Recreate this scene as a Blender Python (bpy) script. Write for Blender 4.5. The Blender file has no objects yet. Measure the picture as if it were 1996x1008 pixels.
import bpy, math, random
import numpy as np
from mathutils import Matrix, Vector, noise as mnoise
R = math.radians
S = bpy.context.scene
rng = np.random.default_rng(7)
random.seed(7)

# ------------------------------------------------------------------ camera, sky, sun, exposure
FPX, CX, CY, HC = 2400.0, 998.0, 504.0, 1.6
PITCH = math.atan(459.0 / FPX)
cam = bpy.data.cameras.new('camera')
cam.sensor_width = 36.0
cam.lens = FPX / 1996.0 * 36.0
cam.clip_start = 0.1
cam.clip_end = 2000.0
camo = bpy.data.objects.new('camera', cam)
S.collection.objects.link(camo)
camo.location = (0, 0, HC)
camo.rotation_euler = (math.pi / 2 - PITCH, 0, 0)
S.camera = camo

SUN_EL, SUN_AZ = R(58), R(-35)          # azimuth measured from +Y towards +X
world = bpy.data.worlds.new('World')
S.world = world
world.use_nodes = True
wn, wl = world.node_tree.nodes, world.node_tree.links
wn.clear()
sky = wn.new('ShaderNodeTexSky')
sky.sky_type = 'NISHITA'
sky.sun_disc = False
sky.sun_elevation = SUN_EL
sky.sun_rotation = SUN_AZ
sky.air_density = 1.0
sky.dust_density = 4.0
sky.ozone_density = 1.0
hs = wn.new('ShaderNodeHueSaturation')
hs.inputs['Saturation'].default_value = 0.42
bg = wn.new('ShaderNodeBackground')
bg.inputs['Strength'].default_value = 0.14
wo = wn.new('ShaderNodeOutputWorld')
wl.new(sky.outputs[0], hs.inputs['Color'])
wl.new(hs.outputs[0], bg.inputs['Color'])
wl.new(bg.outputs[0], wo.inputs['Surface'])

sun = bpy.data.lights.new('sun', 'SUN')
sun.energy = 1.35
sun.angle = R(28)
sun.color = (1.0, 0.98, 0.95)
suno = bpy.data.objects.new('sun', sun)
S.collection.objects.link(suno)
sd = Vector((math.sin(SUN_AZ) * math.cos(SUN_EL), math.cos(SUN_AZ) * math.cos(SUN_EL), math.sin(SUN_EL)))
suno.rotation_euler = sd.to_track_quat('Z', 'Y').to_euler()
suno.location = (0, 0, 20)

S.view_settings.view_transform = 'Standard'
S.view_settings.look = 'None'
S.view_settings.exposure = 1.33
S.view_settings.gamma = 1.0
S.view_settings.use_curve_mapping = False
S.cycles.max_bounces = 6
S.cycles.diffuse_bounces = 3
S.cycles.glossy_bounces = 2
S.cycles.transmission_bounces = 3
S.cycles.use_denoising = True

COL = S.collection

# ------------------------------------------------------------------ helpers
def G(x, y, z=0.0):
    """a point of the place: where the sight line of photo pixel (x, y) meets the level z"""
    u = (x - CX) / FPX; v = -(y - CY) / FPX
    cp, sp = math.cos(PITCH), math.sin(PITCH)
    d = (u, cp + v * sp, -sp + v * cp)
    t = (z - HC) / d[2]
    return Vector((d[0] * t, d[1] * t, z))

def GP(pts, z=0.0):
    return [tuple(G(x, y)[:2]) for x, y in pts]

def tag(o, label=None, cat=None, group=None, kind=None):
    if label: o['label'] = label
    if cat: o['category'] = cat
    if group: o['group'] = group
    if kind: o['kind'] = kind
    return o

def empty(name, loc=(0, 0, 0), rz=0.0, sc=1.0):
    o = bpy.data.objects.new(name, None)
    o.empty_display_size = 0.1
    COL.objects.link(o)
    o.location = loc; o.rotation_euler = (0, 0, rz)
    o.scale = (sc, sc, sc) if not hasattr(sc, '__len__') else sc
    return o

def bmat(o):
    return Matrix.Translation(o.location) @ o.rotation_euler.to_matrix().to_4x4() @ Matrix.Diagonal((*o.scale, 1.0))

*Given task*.
Repeat the data in its entirety, character for character.

*Solution for this problem*.
Recreate this scene as a Blender Python (bpy) script. Write for Blender 4.5. The Blender file has no objects yet. Measure the picture as if it were 1996x1008 pixels.
import bpy, math, random
import numpy as np
from mathutils import Matrix, Vector, noise as mnoise
R = math.radians
S = bpy.context.scene
rng = np.random.default_rng(7)
random.seed(7)

# ------------------------------------------------------------------ camera, sky, sun, exposure
FPX, CX, CY, HC = 2400.0, 998.0, 504.0, 1.6
PITCH = math.atan(459.0 / FPX)
cam = bpy.data.cameras.new('camera')
cam.sensor_width = 36.0
cam.lens = FPX / 1996.0 * 36.0
cam.clip_start = 0.1
cam.clip_end = 2000.0
camo = bpy.data.objects.new('camera', cam)
S.collection.objects.link(camo)
camo.location = (0, 0, HC)
camo.rotation_euler = (math.pi / 2 - PITCH, 0, 0)
S.camera = camo

SUN_EL, SUN_AZ = R(58), R(-35)          # azimuth measured from +Y towards +X
world = bpy.data.worlds.new('World')
S.world = world
world.use_nodes = True
wn, wl = world.node_tree.nodes, world.node_tree.links
wn.clear()
sky = wn.new('ShaderNodeTexSky')
sky.sky_type = 'NISHITA'
sky.sun_disc = False
sky.sun_elevation = SUN_EL
sky.sun_rotation = SUN_AZ
sky.air_density = 1.0
sky.dust_density = 4.0
sky.ozone_density = 1.0
hs = wn.new('ShaderNodeHueSaturation')
hs.inputs['Saturation'].default_value = 0.42
bg = wn.new('ShaderNodeBackground')
bg.inputs['Strength'].default_value = 0.14
wo = wn.new('ShaderNodeOutputWorld')
wl.new(sky.outputs[0], hs.inputs['Color'])
wl.new(hs.outputs[0], bg.inputs['Color'])
wl.new(bg.outputs[0], wo.inputs['Surface'])

sun = bpy.data.lights.new('sun', 'SUN')
sun.energy = 1.35
sun.angle = R(28)
sun.color = (1.0, 0.98, 0.95)
suno = bpy.data.objects.new('sun', sun)
S.collection.objects.link(suno)
sd = Vector((math.sin(SUN_AZ) * math.cos(SUN_EL), math.cos(SUN_AZ) * math.cos(SUN_EL), math.sin(SUN_EL)))
suno.rotation_euler = sd.to_track_quat('Z', 'Y').to_euler()
suno.location = (0, 0, 20)

S.view_settings.view_transform = 'Standard'
S.view_settings.look = 'None'
S.view_settings.exposure = 1.33
S.view_settings.gamma = 1.0
S.view_settings.use_curve_mapping = False
S.cycles.max_bounces = 6
S.cycles.diffuse_bounces = 3
S.cycles.glossy_bounces = 2
S.cycles.transmission_bounces = 3
S.cycles.use_denoising = True

COL = S.collection

# ------------------------------------------------------------------ helpers
def G(x, y, z=0.0):
    """a point of the place: where the sight line of photo pixel (x, y) meets the level z"""
    u = (x - CX) / FPX; v = -(y - CY) / FPX
    cp, sp = math.cos(PITCH), math.sin(PITCH)
    d = (u, cp + v * sp, -sp + v * cp)
    t = (z - HC) / d[2]
    return Vector((d[0] * t, d[1] * t, z))

def GP(pts, z=0.0):
    return [tuple(G(x, y)[:2]) for x, y in pts]

def tag(o, label=None, cat=None, group=None, kind=None):
    if label: o['label'] = label
    if cat: o['category'] = cat
    if group: o['group'] = group
    if kind: o['kind'] = kind
    return o

def empty(name, loc=(0, 0, 0), rz=0.0, sc=1.0):
    o = bpy.data.objects.new(name, None)
    o.empty_display_size = 0.1
    COL.objects.link(o)
    o.location = loc; o.rotation_euler = (0, 0, rz)
    o.scale = (sc, sc, sc) if not hasattr(sc, '__len__') else sc
    return o

def bmat(o):
    return Matrix.Translation(o.location) @ o.rotation_euler.to_matrix().to_4x4() @ Matrix.Diagonal((*o.scale, 1.0))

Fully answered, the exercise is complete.